Dear Miss Lonelyhearts: Over the holidays I took several weeks off and became totally addicted to a pile of TV series. It was cold and I stayed home watching all the good shows that are on now and didn't see my friends at all. Between that and online games I've hardly been out of the house for a month, except for groceries and work. I even called in sick to watch soaps two days last week.

My best friend phoned today to see if I'm sick or depressed and asked to meet for drinks. I refused, even though I really wanted to see her, because there were three shows I needed to see that night. I don't have a PVR so I have to watch them when they're on, or that's it. Please help me! I don't want to be a hermit and lose all my friends, but that's what I'm doing. -- Worried TV Addict, River Heights

Dear TV Addict: You're aware of being controlled by the TV, and you could lose your friends and your job. Here are four ways to regain control: 1.) Since you're skipping work, you can't afford to be without a PVR (personal video recorder). Set it to record the shows you'll miss when you're out at work and play and set a time later in the evening, after you've been out socializing or exercising, to watch. Save some shows for a Sunday night and watch a couple with a friend who also likes TV. It's healthier than watching alone. 2.) Read spoilers online about plots of shows you follow, so you know what's coming and aren't so anxious to see them. 3.) Get out and repair the couch-potato body. Ask a friend to join a gym, swim or play racquet sports with you so you have pressure to do it regularly. 4.) See a psychologist to gain insight on what happened and what underlying problems made you susceptible. Your workplace may have group insurance to pay for all or part of it.

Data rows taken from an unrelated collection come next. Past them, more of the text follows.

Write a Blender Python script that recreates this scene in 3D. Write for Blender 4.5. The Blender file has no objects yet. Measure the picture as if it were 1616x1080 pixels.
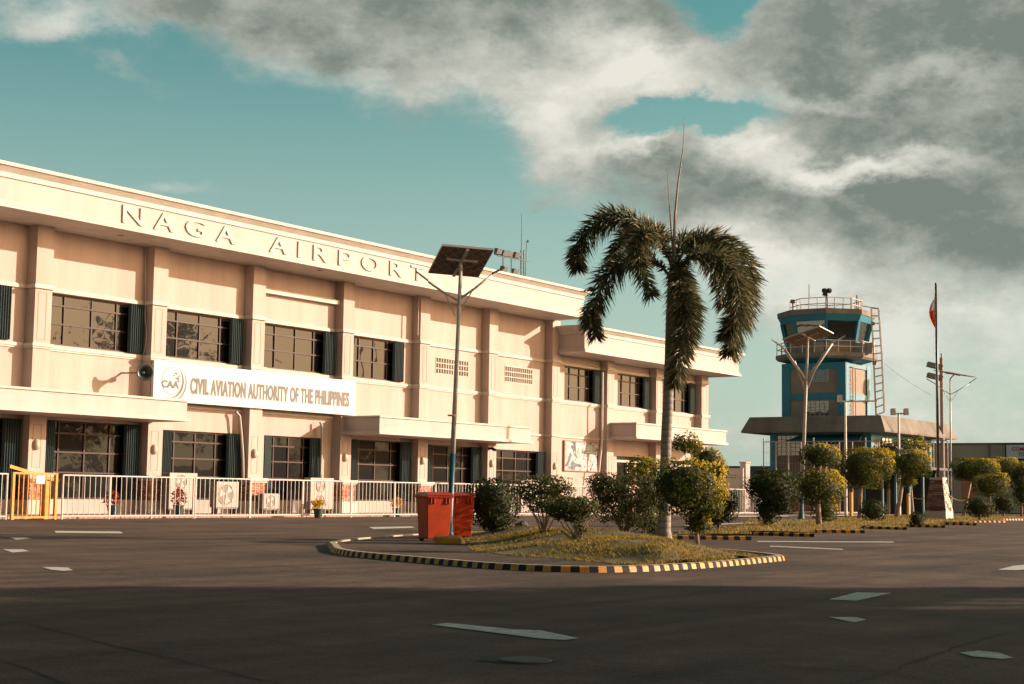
import bpy, math, random
from mathutils import Vector, Matrix, noise
random.seed(11)
PI = math.pi
R = math.radians
scn = bpy.context.scene

# ------------------------------------------------------------------ camera
FPX, EYE = 2465.0, 1.0
yaw, pit, rol = R(56.0), R(5.53), R(0.82)
_f = Vector((math.sin(yaw)*math.cos(pit), math.cos(yaw)*math.cos(pit), math.sin(pit)))
_r0 = Vector((math.cos(yaw), -math.sin(yaw), 0)); _u0 = _r0.cross(_f)
_r = _r0*math.cos(rol) + _u0*math.sin(rol)
_u = -_r0*math.sin(rol) + _u0*math.cos(rol)
EYEV = Vector((0, 0, EYE))
cam = bpy.data.cameras.new('camera'); camo = bpy.data.objects.new('camera', cam)
scn.collection.objects.link(camo); scn.camera = camo
cam.sensor_width = 36; cam.lens = 36*FPX/1616; cam.clip_end = 6000; cam.clip_start = .1
camo.matrix_world = Matrix(((_r.x, _u.x, -_f.x, 0), (_r.y, _u.y, -_f.y, 0), (_r.z, _u.z, -_f.z, EYE), (0, 0, 0, 1)))
RIGHT = Vector((math.cos(yaw), -math.sin(yaw), 0)); FWD = Vector((math.sin(yaw), math.cos(yaw), 0)); UP = Vector((0, 0, 1))

def ray(x, y): return _f*FPX + _r*(x-808) - _u*(y-540)
def G(x, y, z=0.0): d = ray(x, y); return EYEV + d*((z-EYE)/d.z)            # point on a level plane
def W(x, y, Y): d = ray(x, y); return EYEV + d*(Y/d.y)                      # point on a plane parallel to the terminal front
def XP(x, y, X): d = ray(x, y); return EYEV + d*(X/d.x)                     # point on a plane across it
def pxm(P): return FPX/((P-EYEV).dot(_f))
def hz(P, py):                                                               # height of a picture row on the upright line through P
    lo, hi = -5, 60
    for _ in range(50):
        m = (lo+hi)/2; v = Vector((P.x, P.y, m))-EYEV
        if 540-FPX*v.dot(_u)/v.dot(_f) > py: lo = m
        else: hi = m
    return lo
def D(P, px, py):                                                            # point at P's distance
    d = ray(px, py); return EYEV + d*(((P-EYEV).dot(_f))/FPX)

# ------------------------------------------------------------------ world and sun
SUN_EL = R(17.0); SUN_AZ = Vector((0.69, -0.72, 0)).normalized()
sund = Vector((SUN_AZ.x*math.cos(SUN_EL), SUN_AZ.y*math.cos(SUN_EL), math.sin(SUN_EL)))
sl = bpy.data.lights.new('sun', 'SUN'); sl.energy = 5.0; sl.angle = R(.5); sl.color = (1, .79, .64)
so = bpy.data.objects.new('sun', sl); scn.collection.objects.link(so)
so.rotation_euler = sund.to_track_quat('Z', 'Y').to_euler(); so.location = (0, 0, 60)
scn.view_settings.view_transform = 'Standard'; scn.view_settings.look = 'None'
scn.view_settings.exposure = 0.8; scn.view_settings.gamma = 1

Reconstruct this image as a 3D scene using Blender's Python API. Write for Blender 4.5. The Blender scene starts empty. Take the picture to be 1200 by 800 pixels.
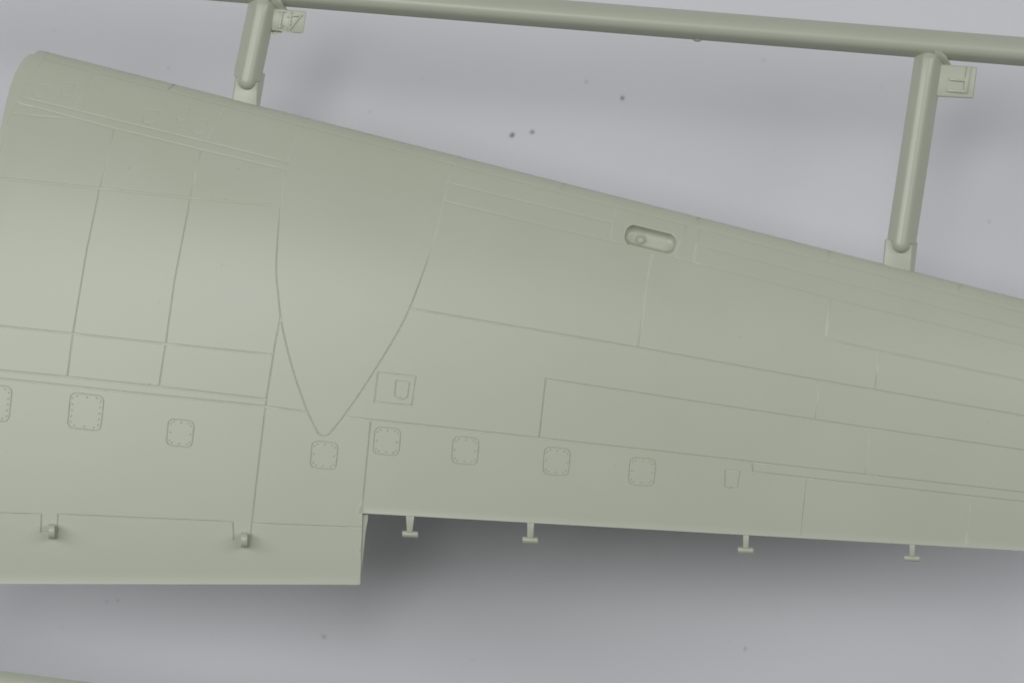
import bpy, bmesh, math, random
import numpy as np
from mathutils import Vector, Matrix
from mathutils.geometry import delaunay_2d_cdt

random.seed(4)
scene = bpy.context.scene
COL = scene.collection

# ------------------------------------------------------------------ scale
S = 0.0002            # metres per unit on the parting plane of the kit part (photo is 24 cm wide)
LENS = 100.0
D = 0.24 * LENS / 36  # camera height over the parting plane
HP = 0.075            # parting plane above the paper

# ------------------------------------------------------------------ camera
cam_d = bpy.data.cameras.new("camera")
cam_d.lens = LENS
cam_d.sensor_width = 36
cam_d.clip_start = 0.02
cam_d.clip_end = 20
cam = bpy.data.objects.new("camera", cam_d)
COL.objects.link(cam)
cam.location = (0, 0, HP + D)
cam_d.dof.use_dof = True
cam_d.dof.focus_distance = D - 0.004
cam_d.dof.aperture_fstop = 10.5
scene.camera = cam

# ------------------------------------------------------------------ world + lamps
world = bpy.data.worlds.new("World")
scene.world = world
world.use_nodes = True
wb = world.node_tree.nodes["Background"]
wb.inputs[0].default_value = (0.93, 0.95, 1.0, 1)
wb.inputs[1].default_value = 0.025


def softbox(name, loc, target, sx, sy, watts, color):
    ld = bpy.data.lights.new(name, 'AREA')
    ld.shape = 'RECTANGLE'
    ld.size, ld.size_y = sx, sy
    ld.energy = watts
    ld.color = color
    o = bpy.data.objects.new(name, ld)
    COL.objects.link(o)
    o.location = loc
    d = Vector(target) - Vector(loc)
    o.rotation_euler = d.to_track_quat('-Z', 'Y').to_euler()
    return o


softbox("softbox_overhead", (-0.16, 0.15, 1.25), (0, 0, 0.07), 0.50, 0.18, 2.8, (1.0, 0.985, 0.96))
softbox("softbox_left", (-1.00, 0.36, 1.27), (0, -0.15, 0.07), 0.50, 1.45, 9.1, (0.975, 0.985, 1.0))
softbox("softbox_right", (1.06, 0.36, 1.27), (0, -0.15, 0.07), 0.50, 1.45, 8.1, (0.975, 0.985, 1.0))

scene.view_settings.view_transform = 'Standard'
scene.view_settings.look = 'None'
scene.view_settings.exposure = 0.10
scene.view_settings.gamma = 1
scene.render.film_transparent = False
scene.cycles.filter_width = 1.7
scene.cycles.max_bounces = 8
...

Dear Miss Lonelyhearts: How do you get over a crush? I'm single, never married, and a few years away from 40. I met a man who lives near me, back in the fall. We had a few dates, some passionate kisses, but were never intimate. He explained he has a young child and this takes up most of his time. He said he likes me and is interested in dating me, but because of his child does not think dating is possible.

My problem is I occasionally bump into him and when I see him my heart just about explodes and can barely get words out. After a quick "Hi, How are you?" I end the conversation and then think about him for days. I have dated other men since but can't seem to get past this crush, which is unfair to the men I am dating. How do I make the pounding heart and daydreaming end? -- Crushed, Winnipeg

Dear Crushed: He gave you a line. He's not that busy with his child. If he really liked you, he would find enough time in a big hurry. Why would you want to be with a man who doesn't care for you? That's the bottom line. Let's be clear. He is not now, nor will he ever be, romantically interested, even if you managed a great conversation with him. The magic just wasn't there for him: he tried it with you and it didn't work on his end. That doesn't mean you are an unattractive nice person; in fact, he may crave a nasty woman. Who knows? You just aren't what fits. For people who just can't get past a hopeless crush, the book He's Just Not That Into You by Greg Behrendt and Liz Tuccillo is a must-read. Citing case after case, it can hammer a useless crush out of anyone, and finally set that person free. I'm looking at you!